◆ **Stored entries**:
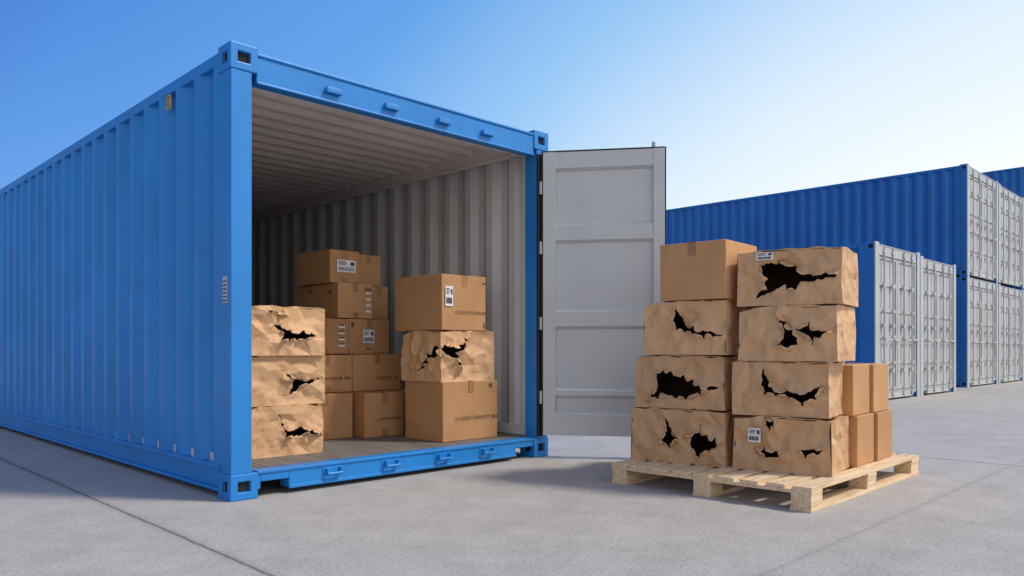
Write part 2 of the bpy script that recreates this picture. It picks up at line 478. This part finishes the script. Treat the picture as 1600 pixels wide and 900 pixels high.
def make_box(loc, yaw, w, d, h, torn=False, holes=None, amp=None, seed=0, slump=0.0):
    rng = random.Random(seed * 17 + 3)
    holes = holes or {}
    name = "torn_cardboard_box" if torn else "cardboard_box"
    res = 0.017 if torn else 0.09
    if amp is None: amp = 0.0135 if torn else 0.0025
    nx, ny, nz = (max(2, round(q / res)) for q in (w, d, h))
    faces = {
        'front': (w, h, nx, nz, lambda u, v: Vector((u, 0, v))),
        'back': (w, h, nx, nz, lambda u, v: Vector((u, d, v))),
        'left': (d, h, ny, nz, lambda u, v: Vector((0, u, v))),
        'right': (d, h, ny, nz, lambda u, v: Vector((w, u, v))),
        'bottom': (w, d, nx, ny, lambda u, v: Vector((u, v, 0))),
        'top': (w, d, nx, ny, lambda u, v: Vector((u, v, h)))}
    flip = {'front': 1, 'back': -1, 'left': -1, 'right': 1, 'bottom': -1, 'top': 1}
    normal = {'front': Vector((0, -1, 0)), 'back': Vector((0, 1, 0)), 'left': Vector((-1, 0, 0)), 'right': Vector((1, 0, 0)),
              'bottom': Vector((0, 0, -1)), 'top': Vector((0, 0, 1))}
    V = []; F = []
    so = Vector((seed * 3.17, seed * 1.31, seed * 7.7))
    cen = Vector((w / 2, d / 2, h / 2))
    cd = [rng.uniform(0.0, .026) for _ in range(4)]
    kz = [(rng.uniform(.25, .75), rng.uniform(-.012, .006)) for _ in range(4)]
    def field(P):
        q = P + so
        rx, ry, rz = (P.x - cen.x) / (w / 2), (P.y - cen.y) / (d / 2), (P.z - cen.z) / (h / 2)
        disp = noise.noise_vector(q * 1.7) * 0.006
        t = P.z / h; fx = (rx + 1) / 2; fy = (ry + 1) / 2
        for (kc, ka), wt, dr in zip(kz, ((1 - fx) * (1 - fy), fx * (1 - fy), (1 - fx) * fy, fx * fy), ((-1, -1), (1, -1), (-1, 1), (1, 1))):
            tt = t / kc if t < kc else (1 - t) / (1 - kc)
            disp += Vector((dr[0], dr[1], 0)) * ka * max(0, tt) * wt
        for c_, (cx, cy) in zip(cd, ((0, 0), (w, 0), (0, d), (w, d))):
            r = math.hypot(P.x - cx, P.y - cy); k = max(0, 1 - r / .17) * max(0, (t - .55) / .45)
            disp.z -= c_ * k
            disp += Vector((cen.x - cx, cen.y - cy, 0)).normalized() * c_ * .5 * k
        if rz > .6:
            disp.z -= abs(tri(P.x * 2.9 + P.y * 1.3 + seed * .37)) * 0.011 * (rz - .6) / .4
        if t < .3: disp.z *= t / .3
        if P.z < 1e-6: disp.z = 0
        return disp
    flaps = []
    for fn, (U, Vl, nu, nv, mp) in faces.items():
        pts = []; edges = []; hp = []; nrm = normal[fn]; raws = []
        for poly in holes.get(fn, []):
            raws.append([Vector((a * U, b * Vl)) for a, b in poly])
        fa = fb = None
        if torn and fn in ('front', 'left', 'right', 'top'):
            ext = [(v.copy(), rng.uniform(.1, 1.5) * amp if rng.random() < .6 else -rng.uniform(.3, 1.4) * amp) for r_ in raws for v in r_]
            fa = Facets(U, Vl, 0.100, amp, rng, ext)
            fb = Facets(U, Vl, 0.05, amp * .22, rng)
        for i in range(nu + 1):
            for j in range(nv + 1):
                u = U * i / nu; v = Vl * j / nv
                if 0 < i < nu and 0 < j < nv and torn:
                    u += rng.uniform(-.2, .2) * U / nu; v += rng.uniform(-.2, .2) * Vl / nv
                pts.append(Vector((u, v)))
        for raw in raws:
            q = jag(raw, rng)
            hp.append(q)
            ar = sum(raw[i].x * raw[(i + 1) % len(raw)].y - raw[(i + 1) % len(raw)].x * raw[i].y for i in range(len(raw)))
            for i in range(len(raw)):
                a, b_ = raw[i], raw[(i + 1) % len(raw)]
                e = b_ - a; l = e.length
                if l < 0.03: continue
                inw = Vector((-e.y, e.x)).normalized() * (1 if ar > 0 else -1)
                kk = max(1, round(l / 0.07))
                for g in range(kk):
                    t0 = g / kk + .02; t1 = (g + 1) / kk - .02
                    m_ = a + e * (t0 + t1) / 2
                    if not in_poly(m_ + inw * .018, raw) or rng.random() < .15: continue
                    if rng.random() < .72:       # peeled back over the outside
                        ln = min(0.05, l / kk * rng.uniform(.5, .95))
                        flaps.append((fn, a + e * t0, a + e * t1, inw, ln, 1, rng.uniform(.15, .85), rng.uniform(2.0, 3.0)))
                    elif in_poly(m_ + inw * .05, raw):   # pushed inwards
                        ln = min(0.05, l / kk * rng.uniform(.5, .8))
                        flaps.append((fn, a + e * t0, a + e * t1, inw, ln, -1, rng.uniform(.15, .85), rng.uniform(.8, 1.3)))
        allc = [(q[i], q[(i + 1) % len(q)]) for q in hp for i in range(len(q))]
        crease = []
        if fa:
            crease = [(fa.p[a], fa.p[b]) for a, b in fa.e if not ((fa.h[a] == 0 and fa.h[b] == 0))]
        if allc or crease:
            keep = []
            for p in pts:
                onb = p.x < 1e-6 or p.y < 1e-6 or p.x > U - 1e-6 or p.y > Vl - 1e-6
                if onb: keep.append(p); continue
                ok = True
                for a, b_ in allc:
                    if (p - a).length < .03 and segdist(p, a, b_) <= 0.004: ok = False; break
                if ok:
                    for a, b_ in crease:
                        if segdist(p, a, b_) <= 0.004: ok = False; break
                if ok: keep.append(p)
            pts = keep
            for a, b_ in crease:
                b0 = len(pts); n_ = max(1, round((b_ - a).length / .02))
                for k in range(n_ + 1): pts.append(a + (b_ - a) * k / n_)
                edges += [(b0 + k, b0 + k + 1) for k in range(n_)]
            for q in hp:
                b0 = len(pts); pts += q
                for i in range(len(q)): edges.append((b0 + i, b0 + (i + 1) % len(q)))
        rv, re, rf = delaunay_2d_cdt(pts, edges, [], 0, 1e-5)[:3]
        b0 = len(V)
        for p in rv:
            P = mp(p.x, p.y)
            if torn:
                disp = field(P)
                if fa: disp += nrm * (fa.at(p.x, p.y) + fb.at(p.x, p.y) - .003 * min(1, min(p.x, p.y, U - p.x, Vl - p.y) / .03))
                if hp:
                    p2 = Vector((p.x, p.y))
                    dm = min((p2 - v).length for qq in hp for v in qq)
                    onb = p.x < 1e-6 or p.y < 1e-6 or p.x > U - 1e-6 or p.y > Vl - 1e-6
                    if not onb and dm < .04:
                        k = max(0, 1 - dm / 0.035)
                        disp += nrm * k * (0.002 + 0.030 * noise.noise((P + so) * 9))
            else:
                disp = noise.noise_vector((P + so) * 4) * amp
                if P.z < 1e-6: disp.z = 0
            V.append(P + disp)
        for f in rf:
            c = sum((Vector(rv[i]) for i in f), Vector((0, 0))) / len(f)
            if any(in_poly(c, q) for q in hp): continue
            a_, b_, c_ = (Vector(rv[i]) for i in f[:3])
            sg = (b_.x - a_.x) * (c_.y - a_.y) - (b_.y - a_.y) * (c_.x - a_.x)
            ff = [b0 + i for i in f]
            if sg * flip[fn] < 0: ff.reverse()
            F.append(ff)
        faces[fn] = (U, Vl, nu, nv, mp, fa)
    bm = bmesh.new()
    bv = [bm.verts.new(v) for v in V]
    for f in F:
        try: bm.faces.new([bv[i] for i in f])
        except ValueError: pass
    bmesh.ops.remove_doubles(bm, verts=bm.verts, dist=0.0008)
    bmesh.ops.delete(bm, geom=[v for v in bm.verts if not v.link_faces], context='VERTS')
    bm.normal_update()
    for fn, a, b_, inw, ln, sgn, apex, curl in flaps:
        mp = faces[fn][4]; fa = faces[fn][5]; nrm = normal[fn]; nu_, nv_ = 6, 6; grid = []
        for j in range(nv_ + 1):
            s = j / nv_; row = []
            for i in range(nu_ + 1):
                t = i / nu_
                wdt = (1 - s) ** 0.8
                tt = apex + (t - apex) * max(wdt, 0.04)
                base = a + (b_ - a) * tt - inw * 0.006
                th = s * curl
                r = ln / curl
                off2 = inw * (r * math.sin(th))
                P2 = base + off2 + inw * noise.noise(Vector((base.x * 60, base.y * 60, seed))) * .006 * s
                P = mp(P2.x, P2.y)
                P0 = mp(base.x, base.y)
                k0 = 0.002 + 0.030 * noise.noise((P0 + so) * 9) + (fa.at(base.x, base.y) if fa else 0) - .002
                p = P + field(P0) + nrm * (sgn * (1 - math.cos(th)) * r + k0)
                row.append(bm.verts.new(p))
            grid.append(row)
        u0 = (grid[0][-1].co - grid[0][0].co); v0 = grid[1][nu_ // 2].co - grid[0][nu_ // 2].co
        rev = u0.cross(v0).dot(nrm) < 0
        for j in range(nv_):
            for i in range(nu_):
                q4 = [grid[j][i], grid[j][i + 1], grid[j + 1][i + 1], grid[j + 1][i]]
                if rev: q4.reverse()
                f = bm.faces.new(q4)
                f.material_index = 3
    me = bpy.data.meshes.new(name); bm.to_mesh(me); bm.free()
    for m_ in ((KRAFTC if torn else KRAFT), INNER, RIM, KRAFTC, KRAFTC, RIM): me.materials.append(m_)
    me.polygons.foreach_set("use_smooth", [True] * len(me.polygons))
    me.set_sharp_from_angle(angle=math.radians(6 if torn else 35))
    o = bpy.data.objects.new(name, me); COL.objects.link(o)
    o.location = loc; o.rotation_euler = (0, 0, yaw)
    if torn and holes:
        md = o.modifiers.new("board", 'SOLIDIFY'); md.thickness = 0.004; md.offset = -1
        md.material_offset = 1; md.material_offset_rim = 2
    elif not torn:
        md = o.modifiers.new("bevel", 'BEVEL'); md.width = 0.004; md.segments = 2; md.limit_method = 'ANGLE'; md.angle_limit = math.radians(50)
        sm = MB()
        tw = 0.026
        tl = min(.085, h * .25)
        sm.box((w / 2 - tw, -0.0035, h - tl), (w / 2 + tw, -0.0028, h - 0.002), TAPE)
        sm.box((w / 2 - tw, -0.003, h + .0028), (w / 2 + tw, d, h + .0035), TAPE)
        sm.box((w / 2 - tw, d + 0.0028, h - 0.07), (w / 2 + tw, d + 0.0035, h - 0.002), TAPE)
        if seed % 2: sm.box((w / 2 - tw, -0.0035, 0.002), (w / 2 + tw, -0.0028, tl * .7), TAPE)
        sm.make("tape_strip", o)
    return o

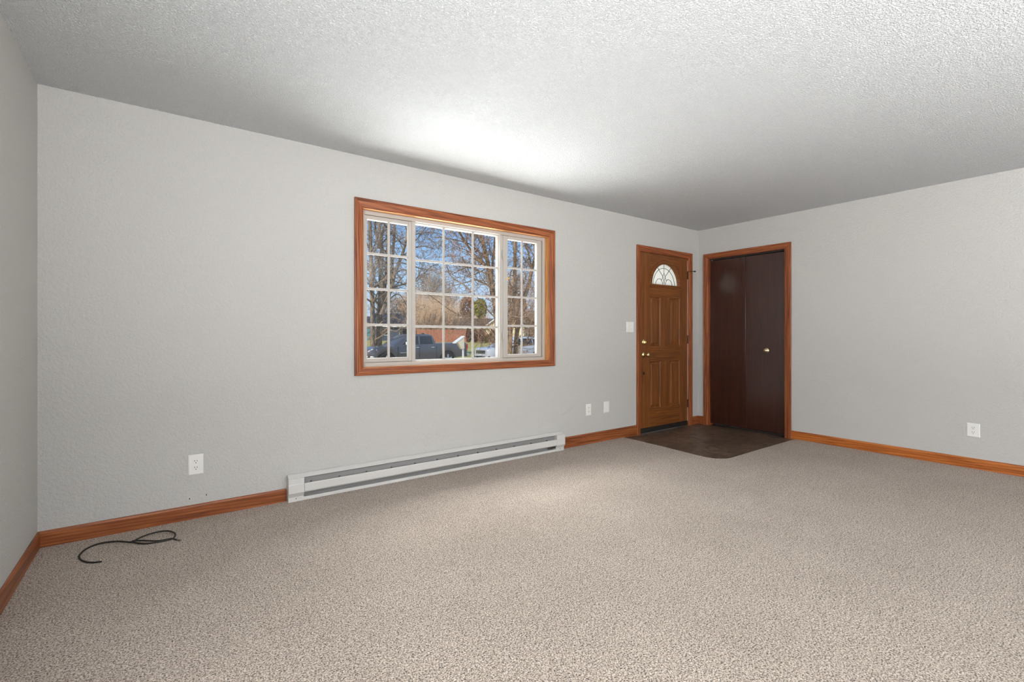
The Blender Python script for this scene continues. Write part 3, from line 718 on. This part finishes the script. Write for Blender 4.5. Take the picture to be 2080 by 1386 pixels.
fg.box(G(-.02, -.50, .34), G(.10, .50, .50)); fg.build('lower_intake', M['plastic'], sv, bevel=.01)
MB().box(G(-.045, -.16, .54), G(-.02, .16, .64)).build('front_plate', mat('plate_white', (.7, .7, .7), .5), sv)
for s in (-1, 1):
    mr = MB(); mr.box(G(1.74, min(s * .90, s * 1.10), 1.09), G(1.86, max(s * .90, s * 1.10), 1.24)); mr.build('side_mirror', M['silver'], sv, bevel=.03)
    for hx in (2.42, 3.42): MB().box(G(hx - .10, s * .965 - .015, .96), G(hx + .10, s * .965 + .015, .99)).build('door_handle', M['chrome'], sv)
    MB().box(G(SL - .25, s * .84 - .05, .98), G(SL - .04, s * .84 + .05, 1.12)).build('tail_light', M['red'], sv)

# ---- mailbox on its post
MY = 13.0
mbx = thing('mailbox', tuple(at(942, 727, MY).xy) + (ground_z(MY),), 'cream slant-roofed wooden mailbox on a post before the pickup bed', 'mailbox')
M['cream'] = mat('cream_painted_wood', lin(226, 214, 190), .6); M['white'] = mat('white_painted_wood', (.82, .81, .79), .55)
bx = lambda u, v: (at(u, v, MY).x, at(u, v, MY).z)
body = [bx(929.5, 695), bx(942.0, 686.5), bx(943.0, 708), bx(938.5, 709.5)]
MB().prism(body, lambda a, b, d: (a, d, b), MY - .02, MY + .14).build('box', M['cream'], mbx, bevel=.004)
rf = [bx(923.5, 696.5), bx(942.5, 682.5), bx(943.3, 684.3), bx(924.5, 698.4)]
MB().prism(rf, lambda a, b, d: (a, d, b), MY - .03, MY + .16).build('roof', M['white'], mbx, bevel=.004)
pa, pb = bx(941, 709)[0], bx(943.6, 709)[0]
MB().box((pa, MY + .03, ground_z(MY) - .02), (pb, MY + .07, bx(942, 707)[1])).build('post', M['white'], mbx)

# ---- bark, twigs
def bark(name, a, b):
    m = mat(name, a, .95, spec=.1); nt, bs = parts_of(m)
    f = noise(nt, coords(nt, (9, 9, 2.2)), 1.5, 5, .7)
    nt.links.new(ramp(nt, f, [(.35, a), (.62, b)]), bs.inputs['Base Color']); bump(nt, bs, f, .8, .03); return m
M['bark'] = bark('grey_brown_bark', lin(84, 70, 58), lin(186, 162, 138))
M['bark2'] = bark('warm_brown_bark', lin(88, 64, 48), lin(198, 164, 130))
M['twig'] = bark('grey_twigs', lin(90, 76, 64), lin(186, 164, 142))
M['twig2'] = bark('warm_twigs', lin(94, 70, 54), lin(190, 156, 128))
rnd = random.random
def rv(s=1): return Vector((rnd() - .5, rnd() - .5, rnd() - .5)) * 2 * s
def grow(mbs, p, d, length, rad, depth, seg=5, wander=.22, up=.05, kids=4, minr=.006):
    """a branch and its side branches; mbs = (limbs, twigs)"""
    pts = [Vector(p)]; d = d.normalized()
    for i in range(seg):
        d = (d + rv(wander) + Vector((0, 0, up))).normalized(); pts.append(pts[-1] + d * length / seg)
    rs = [max(minr, rad * (1 - .75 * i / seg)) for i in range(seg + 1)]
    mbs[0 if rad > .03 else 1].tube(pts, rs, 6 if rad > .03 else 3, caps=False)
    if depth <= 0: return
    for k in range(kids):
        t = .25 + .75 * (k + rnd()) / kids; i = min(seg - 1, int(t * seg)); q = pts[i].lerp(pts[i+1], t * seg - i)
        dd = (pts[i+1] - pts[i]).normalized(); side = dd.cross(rv()); side = side.normalized() if side.length > 1e-4 else Vector((1, 0, 0))
        grow(mbs, q, dd * .6 + side * (.7 + .4 * rnd()), length * (.38 + .3 * rnd()), rad * .5, depth - 1, max(3, seg - 1), wander, up, kids, minr)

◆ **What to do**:
Only lines with "picture" are wanted here; list each of them.

◆ **Output of the exercise**:
Write part 2 of the bpy script that recreates this picture. It picks up at line 478. This part finishes the script. Treat the picture as 1600 pixels wide and 900 pixels high.
The Blender Python script for this scene continues. Write part 3, from line 718 on. This part finishes the script. Write for Blender 4.5. Take the picture to be 2080 by 1386 pixels.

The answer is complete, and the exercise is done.